# PROVIDED DATA
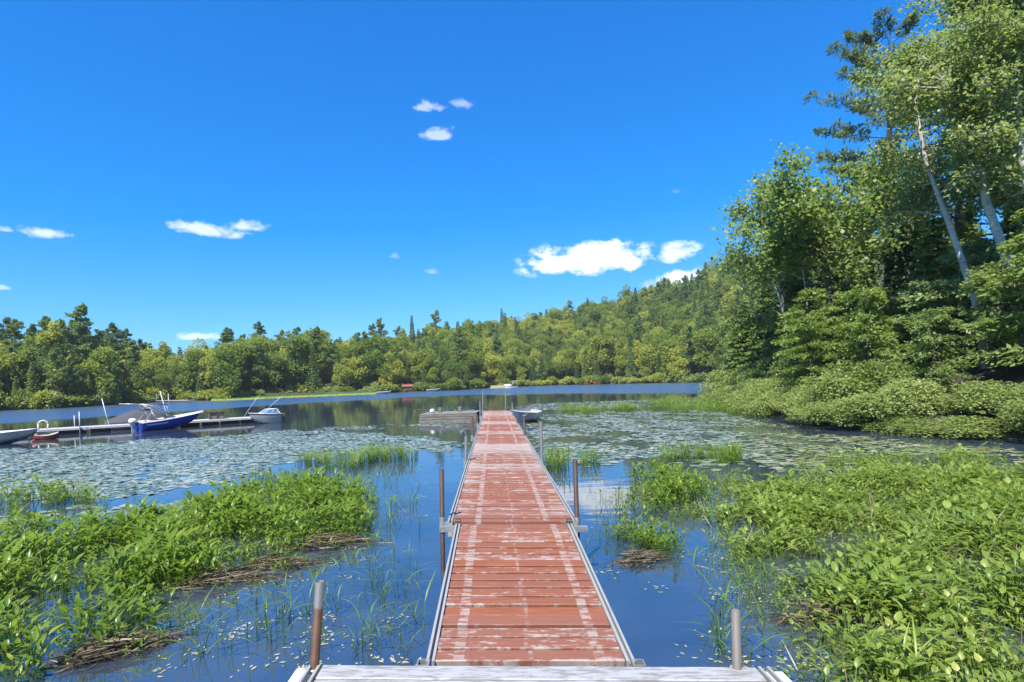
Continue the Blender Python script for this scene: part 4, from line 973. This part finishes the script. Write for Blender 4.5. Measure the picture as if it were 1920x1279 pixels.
tag(e, 'pontoon boat with square canopy moored on the far shore', 'boat')
for (px, py, mat, lab, a, L) in [(1096, 721.2, 'red', 'left red kayak at the far dock', 5, 2.8), (1112, 720.8, 'red', 'right red kayak at the far dock', -6, 2.8)]:
    q = far_pt(px, py); e = empty('kayak', q, (0, 0, R(a))); e.scale = (1.3, 1.6, 1.8); kayak(e, L, .6, M[mat], M[mat]); tag(e, lab, 'kayak')
for (px, py, lab) in [(706, 739.6, 'small white boat pulled up at the end of spit'), (800, 734.6, 'small white boat moored under the trees left of dock poles'), (1118, 719.9, 'white boat beside the far red kayaks')]:
    q = far_pt(px, py); e = empty('rowboat', q, (0, 0, R(8))); _, s6 = hull(e, 2.9, 1.2, .45, .6, M['gel'], rake=.05); deck_of(e, s6, M['greyhull'], 'inner_floor', 0, None, -.1, .05, .9); rubrail(e, s6, M['gel'], .04, 'gunwale'); tag(e, lab, 'boat')
q = far_pt(1134, 719.2); e = empty('staircase', (q.x, q.y + .6, .3), (0, 0, R(10)))
for k in range(9):
    b = MB(); b.box((k * .38, .3 * k * .3, .12 + k * .26), (.5, 1.3, .08)); b.build('step', M['brownwood'], e)
for yy in (-.6, .6): tubes(e, 'handrail', [[(0, yy, 1.0), (3.2, yy + .8, 3.2)]], .06, M['brownwood'])
tag(e, 'brown wooden stairs climbing from the far docks', 'stairs')
q = far_pt(762, 735.5); e = empty('shed', (q.x, q.y + 2.2, .5), (0, 0, R(5))); b = MB(); b.box((0, 0, .45), (2.2, 1.6, .9)); b.build('wall', M['brownwood'], e)
b = MB(); b.add([(-1.3, -1, .9), (1.3, -1, .9), (1.3, 0, 1.35), (-1.3, 0, 1.35), (1.3, 1, .9), (-1.3, 1, .9), (-1.3, -1, .82), (1.3, -1, .82)], [(0, 1, 2, 3), (3, 2, 4, 5), (6, 7, 1, 0)]); b.build('roof', simple('rust red roof', (.22, .07, .04), .7), e); b = MB(); b.box((.2, -.81, .4), (.5, .03, .75)); b.build('door', M['dark'], e)
tag(e, 'tiny shed with rust red roof under the far trees', 'shed')
q = far_pt(928, 728); V = [(q.x - 1.5, q.y - .3, -.05), (q.x + 3.6, q.y + .2, -.05), (q.x + 4, q.y + 3.5, .75), (q.x - 1, q.y + 3, .75)]
tag(link('beach', npmesh('beach', V, [(0, 1, 2, 3)], M['sand'])), 'small sandy landing left of the pontoon boat', 'beach', kind='structure')

# ------------------------------------------------------------------ water plants
def inpoly(x, y, poly):
    c = False; j = len(poly) - 1
    for i in range(len(poly)):
        (xi, yi), (xj, yj) = poly[i], poly[j]
        if (yi > y) != (yj > y) and x < (xj - xi) * (y - yi) / (yj - yi) + xi: c = not c
        j = i
    return c
def gpoly(pp): return [tuple(onz(*p))[:2] for p in pp]
def weed_proto(i, nl, hs, bl, bw, lean=.3, elv=(.35, 1.25)):
    g2 = np.random.default_rng(900 + i); V = []; Fq = []; Rr = []
    for k in range(nl):
        az = g2.uniform(0, 6.283); h = g2.uniform(*hs); L = g2.uniform(*bl); w = g2.uniform(*bw); ln = abs(g2.normal()) * lean + .06
        d = np.array([math.cos(az), math.sin(az), 0]); sd_ = np.array([-d[1], d[0], 0]); b0 = np.array([g2.normal() * .035, g2.normal() * .035, -.06]); top = b0 + d * h * ln + np.array([0, 0, h + .06])
        n0 = len(V); sw = .0035
        V += [b0 - sd_ * sw, b0 + sd_ * sw, top + sd_ * sw * .7, top - sd_ * sw * .7]; Fq.append((n0, n0 + 1, n0 + 2, n0 + 3)); Rr += [.25] * 4
        n0 = len(V); V += [b0 - d * sw, b0 + d * sw, top + d * sw * .7, top - d * sw * .7]; Fq.append((n0, n0 + 1, n0 + 2, n0 + 3)); Rr += [.25] * 4
        el = g2.uniform(*elv); sec = []; rv = float(np.clip(.5 + .2 * g2.normal(), 0, 1)); p = top.copy()
        prof = (.25, .95, .85, .5, .02) ; n0 = len(V)
        for j, pw in enumerate(prof):
            t = j / 4; e_ = el - .75 * t * g2.uniform(.6, 1.2); 
            if j: p = p + (d * math.cos(e_) + np.array([0, 0, math.sin(e_)])) * L / 4
            up = np.array([0, 0, 1]) * math.cos(e_) - d * math.sin(e_)
            V += [p + sd_ * w * pw / 2 + up * w * .16 * pw, p, p - sd_ * w * pw / 2 + up * w * .16 * pw]; Rr += [rv, max(0, rv - .12), rv]
        for j in range(4):
            a = n0 + j * 3; Fq += [(a, a + 1, a + 4, a + 3), (a + 1, a + 2, a + 5, a + 4)]
    return np.array(V), np.array(Fq), np.array(Rr)
WA = [weed_proto(i, 5, (.12, .34), (.09, .16), (.030, .055), .26, (.6, 1.35)) for i in range(6)]            # slim upright, left
WB = [weed_proto(20 + i, 5, (.06, .26), (.07, .135), (.032, .056), .5, (.3, 1.3)) for i in range(6)]     # broader, right
WC = [weed_proto(40 + i, 7, (.08, .22), (.22, .34), (.012, .020), .2) for i in range(4)]      # reeds
def scatter(poly, n, hmin=.0, seed=1, dens=None):
    g2 = np.random.default_rng(seed); gp = gpoly(poly); xs = [p[0] for p in gp]; yy = [p[1] for p in gp]; out = []
    while len(out) < n:
        x, y = g2.uniform(min(xs), max(xs)), g2.uniform(min(yy), max(yy))
        wx = x + .22 * math.sin(y * 2.7 + 1) + .12 * math.sin(y * 6.1 + x * 3); wy = y + .25 * math.sin(x * 2.9) + .13 * math.sin(x * 7.3 + y * 2)
        if inpoly(wx, wy, gp) and -.98 < x / max(y, .1) < 1.05 and not (-.62 < x - DX < .72 and y > 2.9): out.append((x, y))
    return out
def clumps(P, seed, th, sc=1.3):                                  # thin a scatter into ragged clumps
    g2 = np.random.default_rng(seed); ph = g2.uniform(0, 6.28, 8); o = []
    for x, y in P:
        v = math.sin(x * 1.9 * sc + ph[0]) + math.sin(y * 1.5 * sc + ph[1]) + math.sin((x + y) * 2.7 * sc + ph[2]) + math.sin((x - y) * 3.4 * sc + ph[3]) * .7
        if v + g2.normal() * .5 > th: o.append((x, y))
    return o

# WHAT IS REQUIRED
Scan the material for lines with the word "from", and copy each line you find.

# EXERCISE ANSWER
Continue the Blender Python script for this scene: part 4, from line 973. This part finishes the script. Write for Blender 4.5. Measure the picture as if it were 1920x1279 pixels.
tag(e, 'brown wooden stairs climbing from the far docks', 'stairs')